Retype the entries, please, from their first line to the line containing "COL = S.collection", exactly and only those lines, minus the pictures.

-------- Record list --------

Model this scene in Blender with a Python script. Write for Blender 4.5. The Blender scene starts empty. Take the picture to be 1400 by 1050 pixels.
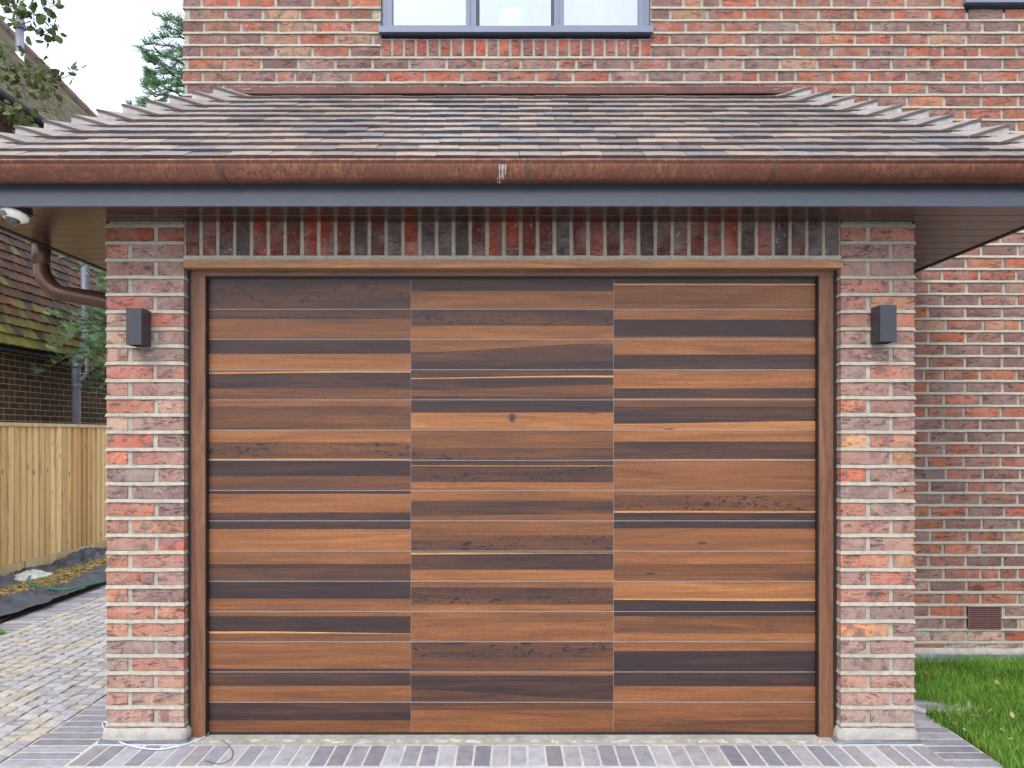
import bpy, math, random
import numpy as np
from mathutils import Vector, Matrix, noise as mnoise
R = math.radians
rnd = random.Random(7)
S = bpy.context.scene
COL = S.collection

# ------------------------------------------------------------------ camera, sky, sun, exposure
EYE = 1.345
F = 1123.0                       # focal length in pixels of a 1400 px wide picture
cd = bpy.data.cameras.new('camera'); cam = bpy.data.objects.new('camera', cd); COL.objects.link(cam)
cam.location = (0, 0, EYE); cam.rotation_euler = (R(90), 0, 0)
cd.sensor_width = 36; cd.lens = F / 1400 * 36; cd.shift_y = 70 / 1400; cd.clip_end = 500; cd.clip_start = .05
S.camera = cam
W = bpy.data.worlds.new('World'); S.world = W; W.use_nodes = True
wn = W.node_tree; wn.nodes.clear()
sky = wn.nodes.new('ShaderNodeTexSky'); sky.sky_type = 'NISHITA'; sky.sun_disc = False
SUN_EL, SUN_AZ = R(48), R(200)
sky.sun_elevation = SUN_EL; sky.sun_rotation = SUN_AZ; sky.dust_density = 3; sky.air_density = 1
b1 = wn.nodes.new('ShaderNodeBackground'); b1.inputs[1].default_value = .055
b2 = wn.nodes.new('ShaderNodeBackground'); b2.inputs[1].default_value = 1.0
wtc = wn.nodes.new('ShaderNodeTexCoord')
wno = wn.nodes.new('ShaderNodeTexNoise'); wno.inputs['Scale'].default_value = 3.5; wno.inputs['Detail'].default_value = 6
wr = wn.nodes.new('ShaderNodeValToRGB')
wr.color_ramp.elements[0].position = .3; wr.color_ramp.elements[0].color = (.66, .78, .98, 1)
wr.color_ramp.elements[1].position = .7; wr.color_ramp.elements[1].color = (1, 1, 1, 1)
wn.links.new(wtc.outputs['Generated'], wno.inputs['Vector']); wn.links.new(wno.outputs['Fac'], wr.inputs[0])
wn.links.new(wr.outputs[0], b2.inputs[0])
wa = wn.nodes.new('ShaderNodeAddShader'); wo = wn.nodes.new('ShaderNodeOutputWorld')
wn.links.new(sky.outputs[0], b1.inputs[0]); wn.links.new(b1.outputs[0], wa.inputs[0]); wn.links.new(b2.outputs[0], wa.inputs[1])
wn.links.new(wa.outputs[0], wo.inputs[0])
sd = bpy.data.lights.new('sun', 'SUN'); sd.energy = 1.3; sd.angle = R(24); sd.color = (1, .96, .9)
sun = bpy.data.objects.new('sun', sd); COL.objects.link(sun)
# sun from behind the camera, slightly to its left
sdir = Vector((math.sin(SUN_AZ) * math.cos(SUN_EL), math.cos(SUN_AZ) * math.cos(SUN_EL), math.sin(SUN_EL)))
sun.rotation_euler = sdir.to_track_quat('Z', 'Y').to_euler()
vs = S.view_settings; vs.view_transform = 'Standard'; vs.look = 'None'; vs.gamma = 1; vs.use_curve_mapping = False
vs.exposure = .68
S.cycles.max_bounces = 6; S.cycles.transparent_max_bounces = 12

# ------------------------------------------------------------------ helpers
def lin(r, g, b, k=1.0):
    f = lambda c: ((c / 255) / 12.92 if c / 255 <= .04045 else ((c / 255 + .055) / 1.055) ** 2.4) * k
    return (f(r), f(g), f(b), 1)
def mixt(a, b, t): return tuple(a[i] * (1 - t) + b[i] * t for i in range(3)) + (1,)
def proj(x, y, z):
    s = F / y; return 700 + x * s, 595 - (z - EYE) * s
def gpt(px, py, z=0.0):            # ground point behind a pixel of the photograph
    y = F * (EYE - z) / (py - 595); return ((px - 700) * y / F, y, z)
def at(px, py, y):
    s = F / y; return ((px - 700) / s, y, EYE + (595 - py) / s)

class MB:
    def __init__(s): s.v = []; s.f = []; s.m = []; s.c = []
    def add(s, vs, fs, m=0, c=None):
        o = len(s.v); s.v += [tuple(p) for p in vs]; s.f += [tuple(i + o for i in f) for f in fs]; s.m += [m] * len(fs)
        s.c += [c or (0, 0, 0, 1)] * len(vs)
        return s
    def box(s, x0, x1, y0, y1, z0, z1, m=0, c=None):
        return s.add([(x0,y0,z0),(x1,y0,z0),(x1,y1,z0),(x0,y1,z0),(x0,y0,z1),(x1,y0,z1),(x1,y1,z1),(x0,y1,z1)],
                     [(0,3,2,1),(4,5,6,7),(0,1,5,4),(1,2,6,5),(2,3,7,6),(3,0,4,7)], m, c)
    def tube(s, pts, r, n=10, m=0, cap=True, c=None):
        pts = [Vector(p) for p in pts]; rr = r if isinstance(r, (list, tuple)) else [r] * len(pts)
        vs = []; up = Vector((.13, .21, .97))
        for i, p in enumerate(pts):
            d = (pts[min(i + 1, len(pts) - 1)] - pts[max(i - 1, 0)]).normalized()
            a = d.cross(up)
            if a.length < 1e-3: a = d.cross(Vector((1, 0, 0)))
            a.normalize(); b = d.cross(a)
            for k in range(n):
                t = 2 * math.pi * k / n; vs.append(p + (a * math.cos(t) + b * math.sin(t)) * rr[i])
        fs = [(i * n + k, i * n + (k + 1) % n, (i + 1) * n + (k + 1) % n, (i + 1) * n + k) for i in range(len(pts) - 1) for k in range(n)]
        if cap: fs += [tuple(range(n - 1, -1, -1)), tuple((len(pts) - 1) * n + k for k in range(n))]
        return s.add(vs, fs, m, c)
    def build(s, name, mats, parent=None, smooth=False, tint=False, **tags):
        me = bpy.data.meshes.new(name); me.from_pydata(s.v, [], s.f)
        for m in (mats if isinstance(mats, (list, tuple)) else [mats]): me.materials.append(m)
        if any(s.m): me.polygons.foreach_set('material_index', s.m)
        if smooth: me.polygons.foreach_set('use_smooth', [True] * len(s.f))
        if tint:
            a = me.color_attributes.new('tint', 'FLOAT_COLOR', 'POINT'); a.data.foreach_set('color', np.array(s.c, 'f').ravel())
        me.update()
        return inst(name, me, parent, **tags)
def inst(name, me, parent=None, loc=(0, 0, 0), rot=(0, 0, 0), color=None, **tags):
    o = bpy.data.objects.new(name, me); COL.objects.link(o); o.parent = parent
    o.location = loc; o.rotation_euler = rot
    if color is not None: o.color = color
    elif me is not None: o.color = (0, 0, 0, 1)
    for k, v in tags.items(): o[k] = v
    return o
def thing(name, label, category, loc=(0, 0, 0), group=None):
    o = inst(name, None, None, loc, label=label, category=category)
    if group: o['group'] = group
    return o
def rel(o, parent):                 # child built in world coordinates under an Empty that is not at the origin
    o.parent = parent; o.location = -Vector(parent.location); return o

def block(w, h, d, nx, ny, jit, edge, seed, orient='front'):
    """A rough block: a dented front (u,v) grid, rounded at its rim, and plain sides. orient front: faces -y; top: faces +z; right: faces +x."""
    r = random.Random(seed); vs = []
    for j in range(ny + 1):
        for i in range(nx + 1):
            ei, ej = i in (0, nx), j in (0, ny)
            u = -w / 2 + w * i / nx; v = -h / 2 + h * j / ny
            if ei and not ej: u += math.copysign(r.uniform(0, jit), -u)
            if ej: v += math.copysign(r.uniform(0, jit) * 1.0, -v)
            if ei and ej: u += math.copysign(edge * .6, -u); v += math.copysign(edge * .5, -v)
            n = -(edge if (ei or ej) else 0) - (edge * .7 if ei and ej else 0) + r.uniform(-jit, jit) * .8
            vs.append((u, v, n))
    ring = [i for i in range(nx + 1)] + [(nx + 1) * j + nx for j in range(1, ny + 1)] + \
           [(nx + 1) * ny + i for i in range(nx - 1, -1, -1)] + [(nx + 1) * j for j in range(ny - 1, 0, -1)]
    n0 = len(vs)
    for k in ring: vs.append((vs[k][0], vs[k][1], -d))
    fs = [((nx + 1) * j + i, (nx + 1) * j + i + 1, (nx + 1) * (j + 1) + i + 1, (nx + 1) * (j + 1) + i) for j in range(ny) for i in range(nx)]
    L = len(ring)
    fs += [(ring[k], n0 + k, n0 + (k + 1) % L, ring[(k + 1) % L]) for k in range(L)]
    if orient == 'front': vs = [(u, -n, v) for u, v, n in vs]
    elif orient == 'right': vs = [(n, u, v) for u, v, n in vs]
    else: vs = [(u, v, n) for u, v, n in vs]
    return vs, fs
_cache = {}
def block_mesh(kind, w, h, d, nx, ny, jit, edge, mat, orient='front', variants=5, q=.004):
    w = round(w / q) * q; k = rnd.randrange(variants); key = (kind, round(w, 4), round(h, 4), k, orient)
    if key not in _cache:
        vs, fs = block(w, h, d, nx, ny, jit, edge, hash((w, h, k)) & 0xffff, orient)
        me = bpy.data.meshes.new(kind); me.from_pydata(vs, [], fs); me.materials.append(mat); me.update(); _cache[key] = me
    return _cache[key]

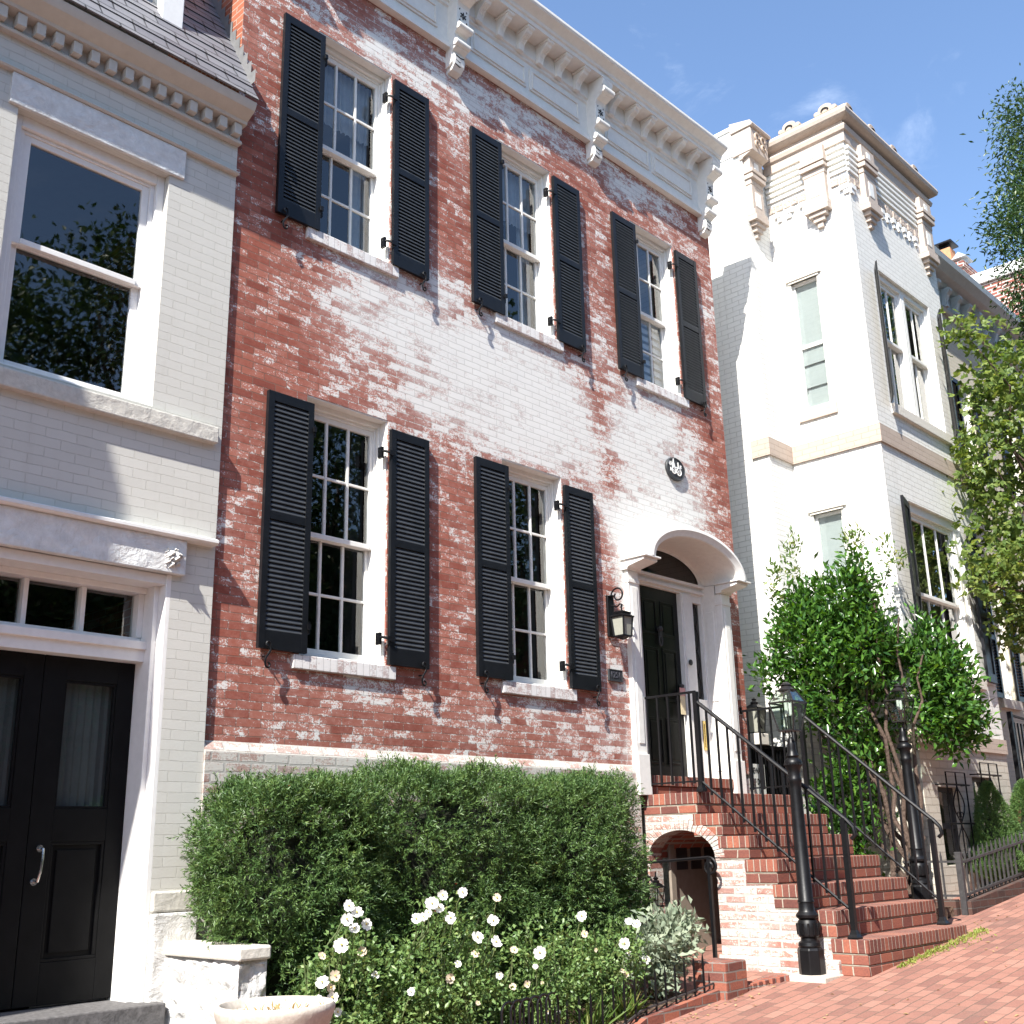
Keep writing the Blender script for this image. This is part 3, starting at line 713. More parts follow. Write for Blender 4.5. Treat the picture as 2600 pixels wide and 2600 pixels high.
# recess: panelled cheeks, ceiling ring, door frame, door, sidelight, fanlight
mb = MB()
mb.box(9.0, 9.07, .03, .30, 2.06, 4.40); mb.box(10.60, 10.67, .03, .30, 2.06, 4.40)
for za, zb in ((2.35, 3.0), (3.1, 4.1)):
    for (xa, xb) in ((9.069, 9.08), (10.59, 10.601)): mb.box(xa, xb, .06, .16, za, zb)
mb.box(9.07, 10.6, .20, .30, 4.275, 4.40); mb.box(9.07, 10.6, .17, .20, 4.30, 4.335); mb.box(9.07, 10.6, .155, .20, 4.375, 4.405)
for (xa, xb) in ((9.30, 9.42), (10.165, 10.365)):
    mb.box(xa, xb, .19, .30, 2.255, 4.275); mb.box(xa + .03, xb - .03, .178, .19, 2.255, 4.275)
for (xa, xb) in ((9.07, 9.115), (9.265, 9.30), (10.365, 10.405), (10.575, 10.60)): mb.box(xa, xb, .20, .30, 2.255, 4.275)
for (xa, xb) in ((9.115, 9.265), (10.405, 10.575)): mb.box(xa, xb, .205, .30, 2.255, 3.12); mb.box(xa, xb, .205, .30, 4.2, 4.275)
fr = mb.build('door_frame', 'white', red, bevel=.004)
for (xa, xb, xc) in ((9.115, 9.265, 9.19), (10.405, 10.575, 10.49)):
    mb = MB(); mb.add([(xa, .25, 3.12), (xb, .25, 3.12), (xb, .25, 4.2), (xa, .25, 4.2)], [(0, 1, 2, 3)]); sl = mb.build('sidelight', 'darkglass', red)
    mb = MB()
    for k_ in range(4):
        zc_ = 3.12 + 1.08 * (k_ + .5) / 4
        pts = [(xc + .052 * math.sin(PI * t / 12), .243, zc_ + .135 * (t / 6 - 1)) for t in range(13)]
        mb.tube(pts, .004, 5); mb.tube([(2 * xc - p[0], p[1], p[2]) for p in pts], .004, 5)
    mb.build('lead_came', 'iron', sl)
mb = MB(); vs = [(ARC_C, .20, 4.405)]
for i in range(25): p = (ARC_C + .70 * math.cos(PI * i / 24), 4.405 + .295 * math.sin(PI * i / 24)); vs.append((p[0], .20, p[1]))
mb.add(vs, [(0, i + 1, i + 2) for i in range(24)]); fan = mb.build('fanlight', 'darkglass', red)
mb = MB(); vs = []
for i in range(25):
    t = PI * i / 24
    vs += [(ARC_C + .69 * math.cos(t), .19, 4.405 + .29 * math.sin(t)), (ARC_C + .765 * math.cos(t), .19, 4.405 + .325 * math.sin(t))]
mb.add(vs, [(2 * i, 2 * i + 2, 2 * i + 3, 2 * i + 1) for i in range(24)])
mb.build('fanlight_surround', 'white', fan)
mb = MB(); mb.box(9.42, 10.165, .245, .29, 2.255, 4.275)
for (xa, xb) in ((9.50, 9.755), (9.83, 10.085)):
    for (za, zb) in ((2.40, 2.88), (3.06, 3.62), (3.76, 4.14)):
        for e, (d0, d1) in ((0, (.236, .2455)), (.035, (.226, .2365))):
            if e == 0:
                for q in ((xa, xb, za, za + .022), (xa, xb, zb - .022, zb), (xa, xa + .022, za + .022, zb - .022), (xb - .022, xb, za + .022, zb - .022)): mb.box(q[0], q[1], d0, d1, q[2], q[3])
            else: mb.box(xa + .045, xb - .045, .238, .2455, za + .045, zb - .045)
door = mb.build('door', 'doorblack', red, bevel=.004)
mb = MB(); mb.lathe([(.0, -.0), (.026, 0), (.03, .012), (.016, .028), (.0, .03)], (0, 0, 0), 14)
kn = MB(); kn.tube([(9.79 + .028 * math.sin(2 * PI * i / 16), .222, 3.70 + .055 * math.cos(2 * PI * i / 16)) for i in range(17)], .009, 6); kn.box(9.765, 9.815, .215, .236, 3.74, 3.86); kn.lathe([(0, 0), (.03, .01), (.035, .03), (.02, .055), (0, .06)], (9.79, .225, 3.80), 10)
kn.build('knocker', 'oldiron', door, smooth=True)
kp = MB(); kp.box(9.45, 10.135, .238, .2445, 2.27, 2.38); kp.build('kick_plate', 'iron', door)
kp = MB(); kp.lathe([(0, 0), (.028, .004), (.03, .03), (.0, .045)], (10.11, .215, 3.22), 12); kp.build('door_knob', 'oldiron', door, smooth=True)
mb = MB(); mb.box(10.44, 10.515, .192, .204, 2.57, 2.885); mb.box(10.46, 10.495, .186, .1915, 2.60, 2.855); mb.build('mail_slot', 'brass', red, bevel=.003)
mb = MB(); mb.lathe([(0, 0), (.03, 0), (.03, .05), (0, .05)], (0, 0, 0), 14)
mb = MB(); mb.tube([(10.13 + .10, .162, 3.50), (10.13 + .10, .152, 3.50)], .032, 18); mb.tube([(10.23, .152, 3.50), (10.23, .146, 3.50)], .012, 12); mb.build('doorbell', 'plaque', red)
mb = MB(); mb.box(9.07, 10.60, -.02, .22, 2.05, 2.075); mb.cur = 1; mb.box(9.07, 10.60, -.03, .22, 2.078, 2.15); mb.cur = 2; mb.box(9.07, 10.60, -.045, .245, 2.155, 2.255)
mb.build('threshold', ['stepmortar', 'stretcher', 'rowlock'], red, bevel=.004)
# basement door under the landing
mb = MB(); mb.box(9.32, 10.2, -.055, -.046, .5, 1.74); mb.box(9.32, 10.2, -.075, -.055, 1.66, 1.74); mb.box(9.30, 9.38, -.085, -.055, .5, 1.66)
mb.build('basement_door', 'tandoor', red, bevel=.004)
mb = MB()
for (xa, xb) in ((9.44, 9.62), (9.68, 9.86), (9.92, 10.1)): mb.box(xa, xb, -.062, -.0555, 1.36, 1.6)
mb.build('basement_door_pane', 'plaque', red)

# paper notice hanging on the door knob
t = thing('door_hanger', (10.09, .2, 2.92), 'narrow buff paper notice hanging on the black front door knob', 'notice')
mb = MB(); mb.box(10.045, 10.135, .196, .198, 2.93, 3.19); mb.build('card', 'paper', t)
mb = MB(); mb.box(10.04, 10.14, .193, .1955, 3.13, 3.215); mb.build('pink_band', 'pink', t)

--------

(Result of this task):
Model this scene in Blender with a Python script. Write for Blender 4.5. The Blender scene starts empty. Take the picture to be 1400 by 1050 pixels.
import bpy, math, random
import numpy as np
from mathutils import Vector, Matrix, noise as mnoise
R = math.radians
rnd = random.Random(7)
S = bpy.context.scene
COL = S.collection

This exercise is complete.